Now the country is paying the price: On Dec. 14, Standard & Poors (MHP) became the second ratings agency in three weeks to downgrade Mexico's foreign-currency debt rating, reducing it from BBB+ to BBB. (Fitch Ratings downgraded Mexico on Nov. 23.) While Mexico maintained its investment-grade status with both agencies, the downgrades reflected concern that the country's failure to fix its tax system will hurt economic growth for years to come.

In announcing the downgrade, S&P chief credit analysts Lisa M. Schineller and Joydeep Mukherji said that the "prospects for substantial fiscal reform or other measures to enhance [gross domestic product] growth in the second half of the Calderón Administration are…diminishing." The downgrade had been expected by many in the market, so the announcement had little effect on Mexico's Bolsa or the peso, both of which rose slightly. The country's benchmark peso bond yields were unchanged.

The downgrade comes as Mexico is suffering through the worst recession since the 1930s, spiraling drug-related violence, declining oil production, and political gridlock—plus the aftermath of this year's outbreak of H1N1 flu, which dealt the country's vital tourism industry a serious blow. The severe U.S. economic downturn has hit especially hard, as Mexico sends 80% of its exports north of the border.

rising deficits, reluctance to tax

Ever since Mexico became a major world oil producer in the mid-1970s, with the discovery of the super-giant Cantarell offshore field, the country has depended heavily on petroleum revenues to fund government spending. Today Pemex, the state-run oil monopoly, provides more than one third of the government's total tax take. But oil production has dropped by nearly 30% in the past five years, the result of insufficient investment to replace Cantarell's dwindling reserves. Mexico's crude oil reserves will be depleted in only nine years, according to projections.

To reduce the Treasury's dependence on oil taxes, President Felipe Calderón tried to push through a new, 2% consumption tax in the 2010 budget, which was approved in November. He was rebuffed by Congress, which approved only a smaller, 1% hike in the country's value-added tax. The VAT increase will provide limited, short-term compensation for the drop in oil revenue. Government spending more than doubled over the past nine years, fueled by high world oil prices. For most of the past decade, Mexico had kept its fiscal debt as close to zero as possible. But as oil revenues dropped and spending continued to rise, the deficit has grown. Even with the recently approved tax increase, Mexico's deficit is expected to widen to 2.5% of GDP next year, and that gap rises to 3.1% if borrowing to cover off-balance-sheet government obligations, such as a 14-year-old bank bailout, are included.

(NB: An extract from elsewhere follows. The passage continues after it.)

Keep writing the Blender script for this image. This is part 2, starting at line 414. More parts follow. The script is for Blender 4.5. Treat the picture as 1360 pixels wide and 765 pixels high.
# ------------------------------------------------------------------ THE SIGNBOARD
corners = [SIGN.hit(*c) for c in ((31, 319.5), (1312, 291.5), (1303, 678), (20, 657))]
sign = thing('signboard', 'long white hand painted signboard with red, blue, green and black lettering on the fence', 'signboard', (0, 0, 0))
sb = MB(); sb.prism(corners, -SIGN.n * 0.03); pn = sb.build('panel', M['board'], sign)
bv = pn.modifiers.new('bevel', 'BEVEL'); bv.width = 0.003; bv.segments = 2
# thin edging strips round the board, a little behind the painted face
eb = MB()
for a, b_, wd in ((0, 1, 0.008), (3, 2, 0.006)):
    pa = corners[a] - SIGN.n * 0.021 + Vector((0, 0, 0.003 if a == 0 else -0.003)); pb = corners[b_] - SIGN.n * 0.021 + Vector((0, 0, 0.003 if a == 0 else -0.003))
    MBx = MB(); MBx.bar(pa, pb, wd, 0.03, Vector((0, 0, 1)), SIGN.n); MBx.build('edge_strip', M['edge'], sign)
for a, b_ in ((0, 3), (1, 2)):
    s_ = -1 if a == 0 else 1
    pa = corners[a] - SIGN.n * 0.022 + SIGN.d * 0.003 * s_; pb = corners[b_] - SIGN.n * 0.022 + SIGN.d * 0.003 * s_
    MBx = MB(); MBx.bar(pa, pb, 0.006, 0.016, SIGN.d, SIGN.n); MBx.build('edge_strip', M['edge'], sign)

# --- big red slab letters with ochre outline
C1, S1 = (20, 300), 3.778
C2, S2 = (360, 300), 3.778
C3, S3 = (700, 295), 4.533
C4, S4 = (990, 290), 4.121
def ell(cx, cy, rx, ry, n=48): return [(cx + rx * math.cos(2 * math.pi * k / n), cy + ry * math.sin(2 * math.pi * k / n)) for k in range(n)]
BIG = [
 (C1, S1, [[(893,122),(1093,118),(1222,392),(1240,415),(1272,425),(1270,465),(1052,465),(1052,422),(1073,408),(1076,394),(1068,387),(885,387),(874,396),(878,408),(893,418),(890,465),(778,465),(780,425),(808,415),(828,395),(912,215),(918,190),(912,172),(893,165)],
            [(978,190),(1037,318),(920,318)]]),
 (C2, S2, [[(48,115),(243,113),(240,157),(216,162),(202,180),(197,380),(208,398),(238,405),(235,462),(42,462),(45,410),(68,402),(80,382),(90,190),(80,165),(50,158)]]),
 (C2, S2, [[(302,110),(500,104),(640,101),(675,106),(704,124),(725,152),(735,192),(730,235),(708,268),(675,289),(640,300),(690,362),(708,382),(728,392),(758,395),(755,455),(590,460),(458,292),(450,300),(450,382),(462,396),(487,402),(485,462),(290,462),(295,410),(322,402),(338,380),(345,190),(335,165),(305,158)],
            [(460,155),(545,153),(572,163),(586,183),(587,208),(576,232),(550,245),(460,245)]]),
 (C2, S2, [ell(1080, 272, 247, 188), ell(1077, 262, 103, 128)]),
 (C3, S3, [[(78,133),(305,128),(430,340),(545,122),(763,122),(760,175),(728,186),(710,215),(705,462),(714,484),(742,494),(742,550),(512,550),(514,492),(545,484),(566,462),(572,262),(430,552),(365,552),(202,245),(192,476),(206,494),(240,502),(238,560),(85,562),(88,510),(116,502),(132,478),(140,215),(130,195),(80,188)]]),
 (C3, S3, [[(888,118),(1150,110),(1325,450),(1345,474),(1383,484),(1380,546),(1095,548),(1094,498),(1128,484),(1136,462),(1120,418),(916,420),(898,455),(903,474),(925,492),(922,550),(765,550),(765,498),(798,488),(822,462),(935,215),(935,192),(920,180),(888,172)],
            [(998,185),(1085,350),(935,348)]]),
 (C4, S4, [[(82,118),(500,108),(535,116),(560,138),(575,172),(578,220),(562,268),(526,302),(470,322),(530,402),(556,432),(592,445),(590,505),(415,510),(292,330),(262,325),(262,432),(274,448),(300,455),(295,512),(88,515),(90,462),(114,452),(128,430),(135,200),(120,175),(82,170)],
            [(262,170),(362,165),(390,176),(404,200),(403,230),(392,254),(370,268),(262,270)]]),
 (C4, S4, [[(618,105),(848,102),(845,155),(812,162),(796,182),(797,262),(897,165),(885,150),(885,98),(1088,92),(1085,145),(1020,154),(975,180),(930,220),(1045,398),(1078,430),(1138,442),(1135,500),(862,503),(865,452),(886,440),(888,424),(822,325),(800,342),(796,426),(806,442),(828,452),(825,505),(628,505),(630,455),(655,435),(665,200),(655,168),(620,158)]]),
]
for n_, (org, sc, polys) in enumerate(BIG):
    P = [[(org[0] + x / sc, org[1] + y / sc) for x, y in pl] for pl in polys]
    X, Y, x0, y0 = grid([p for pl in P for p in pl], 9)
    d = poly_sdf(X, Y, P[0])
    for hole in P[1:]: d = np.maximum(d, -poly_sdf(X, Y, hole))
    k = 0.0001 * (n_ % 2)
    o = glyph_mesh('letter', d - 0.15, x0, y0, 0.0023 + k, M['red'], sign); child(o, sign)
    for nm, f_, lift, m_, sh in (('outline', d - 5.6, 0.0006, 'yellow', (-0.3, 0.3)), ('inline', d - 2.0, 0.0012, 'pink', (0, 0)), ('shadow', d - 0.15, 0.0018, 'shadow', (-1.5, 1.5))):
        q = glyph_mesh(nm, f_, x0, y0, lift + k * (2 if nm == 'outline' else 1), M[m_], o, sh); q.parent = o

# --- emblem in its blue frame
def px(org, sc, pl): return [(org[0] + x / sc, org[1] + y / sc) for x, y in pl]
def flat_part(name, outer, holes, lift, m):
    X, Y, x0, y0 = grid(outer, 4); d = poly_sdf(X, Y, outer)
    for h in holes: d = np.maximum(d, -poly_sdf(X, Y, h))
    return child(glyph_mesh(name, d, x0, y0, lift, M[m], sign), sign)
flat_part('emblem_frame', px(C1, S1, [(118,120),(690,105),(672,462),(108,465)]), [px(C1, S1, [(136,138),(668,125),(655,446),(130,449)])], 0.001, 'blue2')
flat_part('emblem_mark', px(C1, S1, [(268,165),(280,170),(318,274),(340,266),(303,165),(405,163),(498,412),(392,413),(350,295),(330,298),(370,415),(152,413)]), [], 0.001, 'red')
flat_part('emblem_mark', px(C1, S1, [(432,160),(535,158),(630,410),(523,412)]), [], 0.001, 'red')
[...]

When he took office for a six-year term in 2006, Calderón promised to boost economic growth and create jobs, but he has been frustrated by the U.S. recession and by the opposition-dominated Congress' refusal to approve anything more than incremental reforms. In mid-term elections in July, the president's center-right National Action Party lost nearly one-third of its seats in the lower house of Congress while the main opposition force, the Institutional Revolutionary Party (PRI), more than doubled its seats, to 49%. That put Calderón at a disadvantage in the recent budget negotiations.